My last contact with a policeman, BTW, was a couple of months ago when someone broke into one side of a building I was working out-of-hours in (activating a silent alarm system, or if it wasn't silent, out of my earshot), and one of the officers investigating saw that someone (me) was beavering away in this other side. It could have gone a lot worse than how it did (cop came in the outer door, triggering the entry beep, I saw it was a cop and let them in and justified my presence and helped give details about who to contact and showed how as I didn't even have an unlocked route to the other area, thus the building being safe from me, and me being safe from whatever villains caused this particular alert).

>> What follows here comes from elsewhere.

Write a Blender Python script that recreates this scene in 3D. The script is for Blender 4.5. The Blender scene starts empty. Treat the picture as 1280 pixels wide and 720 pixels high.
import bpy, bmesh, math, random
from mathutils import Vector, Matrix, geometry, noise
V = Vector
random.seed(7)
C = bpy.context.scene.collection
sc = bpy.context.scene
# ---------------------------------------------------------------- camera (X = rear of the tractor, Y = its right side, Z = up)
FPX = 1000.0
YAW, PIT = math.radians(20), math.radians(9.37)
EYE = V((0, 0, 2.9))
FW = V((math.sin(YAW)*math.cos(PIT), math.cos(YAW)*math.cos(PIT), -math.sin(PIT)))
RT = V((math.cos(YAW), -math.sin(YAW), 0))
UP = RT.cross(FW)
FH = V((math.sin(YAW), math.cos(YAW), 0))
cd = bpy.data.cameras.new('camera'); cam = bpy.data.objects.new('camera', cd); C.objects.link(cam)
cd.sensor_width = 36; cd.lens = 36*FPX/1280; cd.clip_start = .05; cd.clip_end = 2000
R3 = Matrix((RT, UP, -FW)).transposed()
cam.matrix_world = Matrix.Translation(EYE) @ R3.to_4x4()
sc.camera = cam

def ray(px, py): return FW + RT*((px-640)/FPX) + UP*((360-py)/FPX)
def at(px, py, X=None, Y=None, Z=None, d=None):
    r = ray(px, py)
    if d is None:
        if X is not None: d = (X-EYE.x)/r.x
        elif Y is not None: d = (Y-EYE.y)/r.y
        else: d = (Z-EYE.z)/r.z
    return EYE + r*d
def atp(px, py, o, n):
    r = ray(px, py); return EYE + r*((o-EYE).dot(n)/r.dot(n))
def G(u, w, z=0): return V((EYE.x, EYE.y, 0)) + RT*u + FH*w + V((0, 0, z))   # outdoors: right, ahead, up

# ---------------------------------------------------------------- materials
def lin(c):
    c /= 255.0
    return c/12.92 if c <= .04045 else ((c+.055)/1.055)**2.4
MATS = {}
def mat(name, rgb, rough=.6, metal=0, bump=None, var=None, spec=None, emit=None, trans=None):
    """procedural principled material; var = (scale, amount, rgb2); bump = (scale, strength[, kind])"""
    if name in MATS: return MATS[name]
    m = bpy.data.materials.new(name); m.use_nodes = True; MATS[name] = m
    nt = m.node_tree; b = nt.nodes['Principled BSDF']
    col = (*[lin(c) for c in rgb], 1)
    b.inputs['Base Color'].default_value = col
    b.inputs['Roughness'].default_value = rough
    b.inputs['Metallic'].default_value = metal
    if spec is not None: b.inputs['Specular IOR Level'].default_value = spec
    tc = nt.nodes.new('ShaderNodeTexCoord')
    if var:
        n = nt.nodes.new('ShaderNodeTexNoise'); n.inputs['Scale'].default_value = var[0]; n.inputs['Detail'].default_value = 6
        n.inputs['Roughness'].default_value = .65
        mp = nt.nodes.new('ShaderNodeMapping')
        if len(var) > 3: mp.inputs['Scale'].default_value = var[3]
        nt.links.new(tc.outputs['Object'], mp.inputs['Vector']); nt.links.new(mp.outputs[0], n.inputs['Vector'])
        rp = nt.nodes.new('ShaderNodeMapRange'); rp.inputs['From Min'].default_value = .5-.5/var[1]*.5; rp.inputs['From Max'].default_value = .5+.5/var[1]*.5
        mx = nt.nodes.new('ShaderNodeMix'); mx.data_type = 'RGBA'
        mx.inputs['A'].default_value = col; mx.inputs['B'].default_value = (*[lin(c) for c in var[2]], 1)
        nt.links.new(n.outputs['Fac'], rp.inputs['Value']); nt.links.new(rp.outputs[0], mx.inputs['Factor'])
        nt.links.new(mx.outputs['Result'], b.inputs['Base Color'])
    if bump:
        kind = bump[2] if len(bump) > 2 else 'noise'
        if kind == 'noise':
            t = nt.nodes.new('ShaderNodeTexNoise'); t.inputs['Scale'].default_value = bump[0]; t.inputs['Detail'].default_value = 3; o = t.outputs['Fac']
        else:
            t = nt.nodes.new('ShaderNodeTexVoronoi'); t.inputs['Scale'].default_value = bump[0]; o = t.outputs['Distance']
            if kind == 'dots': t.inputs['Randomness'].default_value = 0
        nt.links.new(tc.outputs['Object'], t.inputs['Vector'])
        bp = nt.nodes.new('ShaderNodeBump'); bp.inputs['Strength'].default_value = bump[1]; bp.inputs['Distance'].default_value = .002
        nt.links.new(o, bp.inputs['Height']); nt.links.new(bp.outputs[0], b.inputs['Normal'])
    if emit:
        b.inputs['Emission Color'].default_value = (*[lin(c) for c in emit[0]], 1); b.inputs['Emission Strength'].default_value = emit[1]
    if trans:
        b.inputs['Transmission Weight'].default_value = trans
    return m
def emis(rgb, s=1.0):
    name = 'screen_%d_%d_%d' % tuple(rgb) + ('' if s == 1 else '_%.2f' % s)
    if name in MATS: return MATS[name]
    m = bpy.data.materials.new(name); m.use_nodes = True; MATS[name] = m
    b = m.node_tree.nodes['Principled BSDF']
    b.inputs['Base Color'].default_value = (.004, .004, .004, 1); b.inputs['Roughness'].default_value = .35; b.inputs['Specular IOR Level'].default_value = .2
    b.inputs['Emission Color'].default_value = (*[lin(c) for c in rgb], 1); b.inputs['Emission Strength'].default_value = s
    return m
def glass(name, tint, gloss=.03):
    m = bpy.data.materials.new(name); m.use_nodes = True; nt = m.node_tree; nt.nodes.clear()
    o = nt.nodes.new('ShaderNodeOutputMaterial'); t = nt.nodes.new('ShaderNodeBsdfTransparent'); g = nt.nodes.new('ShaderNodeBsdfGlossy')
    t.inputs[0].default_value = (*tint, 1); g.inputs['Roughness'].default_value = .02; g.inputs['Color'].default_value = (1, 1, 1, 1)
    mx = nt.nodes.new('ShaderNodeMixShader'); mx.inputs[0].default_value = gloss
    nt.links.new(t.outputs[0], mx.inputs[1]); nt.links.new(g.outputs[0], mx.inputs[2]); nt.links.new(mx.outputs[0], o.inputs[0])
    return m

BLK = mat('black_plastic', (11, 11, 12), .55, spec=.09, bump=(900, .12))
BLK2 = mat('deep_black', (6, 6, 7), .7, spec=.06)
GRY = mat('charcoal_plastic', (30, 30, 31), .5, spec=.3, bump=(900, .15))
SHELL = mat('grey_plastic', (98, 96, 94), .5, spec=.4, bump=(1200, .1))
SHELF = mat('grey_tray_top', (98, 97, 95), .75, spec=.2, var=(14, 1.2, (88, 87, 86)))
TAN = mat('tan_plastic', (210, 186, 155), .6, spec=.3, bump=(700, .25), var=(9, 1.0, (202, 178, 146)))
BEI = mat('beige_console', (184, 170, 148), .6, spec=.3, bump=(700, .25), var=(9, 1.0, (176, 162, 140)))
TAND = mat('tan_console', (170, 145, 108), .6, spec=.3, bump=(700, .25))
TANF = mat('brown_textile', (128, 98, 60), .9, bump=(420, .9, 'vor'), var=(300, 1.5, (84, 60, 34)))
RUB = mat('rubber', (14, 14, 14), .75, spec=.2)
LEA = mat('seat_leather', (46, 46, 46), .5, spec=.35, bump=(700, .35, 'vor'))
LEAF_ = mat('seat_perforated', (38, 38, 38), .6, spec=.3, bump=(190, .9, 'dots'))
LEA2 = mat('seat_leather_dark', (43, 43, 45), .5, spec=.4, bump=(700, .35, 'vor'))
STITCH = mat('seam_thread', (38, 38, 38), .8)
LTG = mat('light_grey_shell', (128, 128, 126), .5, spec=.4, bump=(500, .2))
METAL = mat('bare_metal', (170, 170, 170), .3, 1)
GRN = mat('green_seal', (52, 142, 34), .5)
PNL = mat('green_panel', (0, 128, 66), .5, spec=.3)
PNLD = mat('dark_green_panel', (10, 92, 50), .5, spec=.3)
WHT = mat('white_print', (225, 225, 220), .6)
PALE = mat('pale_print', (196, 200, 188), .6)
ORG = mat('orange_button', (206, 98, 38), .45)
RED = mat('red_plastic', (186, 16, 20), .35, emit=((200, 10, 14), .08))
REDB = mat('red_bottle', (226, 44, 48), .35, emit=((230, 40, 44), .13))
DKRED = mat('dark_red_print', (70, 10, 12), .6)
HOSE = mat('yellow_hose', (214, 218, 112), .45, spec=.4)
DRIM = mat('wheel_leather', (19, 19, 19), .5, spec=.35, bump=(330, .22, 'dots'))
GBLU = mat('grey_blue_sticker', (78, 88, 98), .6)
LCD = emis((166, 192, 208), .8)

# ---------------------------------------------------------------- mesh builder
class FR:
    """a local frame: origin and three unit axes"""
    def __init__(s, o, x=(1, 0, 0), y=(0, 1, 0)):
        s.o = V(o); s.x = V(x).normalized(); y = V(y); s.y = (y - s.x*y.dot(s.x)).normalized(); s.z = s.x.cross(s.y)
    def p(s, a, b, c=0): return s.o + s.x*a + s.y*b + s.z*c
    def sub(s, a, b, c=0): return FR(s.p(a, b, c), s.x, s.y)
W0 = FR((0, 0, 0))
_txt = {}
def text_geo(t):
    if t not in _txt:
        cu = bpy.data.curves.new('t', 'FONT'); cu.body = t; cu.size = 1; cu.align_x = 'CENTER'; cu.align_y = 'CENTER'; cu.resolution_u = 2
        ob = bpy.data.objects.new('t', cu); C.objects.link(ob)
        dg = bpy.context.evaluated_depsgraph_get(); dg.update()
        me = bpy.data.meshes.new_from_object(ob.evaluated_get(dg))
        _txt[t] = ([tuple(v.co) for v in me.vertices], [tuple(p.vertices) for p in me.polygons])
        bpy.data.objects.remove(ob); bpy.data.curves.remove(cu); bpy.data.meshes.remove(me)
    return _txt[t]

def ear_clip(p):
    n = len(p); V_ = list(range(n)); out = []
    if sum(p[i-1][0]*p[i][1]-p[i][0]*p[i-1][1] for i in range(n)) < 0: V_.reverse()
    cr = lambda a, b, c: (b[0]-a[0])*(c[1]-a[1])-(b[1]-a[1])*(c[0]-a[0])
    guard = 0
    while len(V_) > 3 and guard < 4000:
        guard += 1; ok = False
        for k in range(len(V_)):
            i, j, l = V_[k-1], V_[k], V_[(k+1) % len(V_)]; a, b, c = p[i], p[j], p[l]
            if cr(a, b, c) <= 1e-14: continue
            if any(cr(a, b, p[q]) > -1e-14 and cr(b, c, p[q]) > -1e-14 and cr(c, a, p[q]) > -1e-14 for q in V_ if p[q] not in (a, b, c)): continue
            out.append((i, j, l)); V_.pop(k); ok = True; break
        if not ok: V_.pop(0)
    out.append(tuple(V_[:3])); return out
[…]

But apart from an 'off-hand' comment about a colleague searching the building being a K9 unit (I never did see a sign of any dog, I'm betting it was a standard veiled threat designed to provoke a response in the guilty, to which I clearly had no reason to respond so[1]) it was all chummy enough. I was clearly enough harmless- (and/or scatterbrained-)enough to not require such legal terminology as I mention. Questions were asked as to
why I was working late, I hear, as the investigation progressed, and perhaps if I was in any danger by being so[2]. But face-to-face I had no problem with this police intervention, even while this officer was not affeared of his life as to actively pursue the use of whatever disabling technology he had upon his person (spray, baton, whatever).
In many ways, that last sentence may be grossly inaccurate if such a situation were to be enacted over in the Rebellious Colonies, thanks to the general and all-pervading misunderstanding of the "militia" clause in their quaint constitutional documentation.
[1] But... if I was afraid of dogs? Could that have given a false-positive response?
[2] Like I said, there's an entry beep on the external door, and I always keep the internal door locked, but in a way that I can escape in an emergency. And if I were incapable of escape, people would know that I am inside and could break their way in, and if unwanted persons tried to break in while I was conscious I'd be very quickly on the phone to
request police assistance. Most angles are thus covered, although of course we'll never know if they
all are until they eventually get put to the test.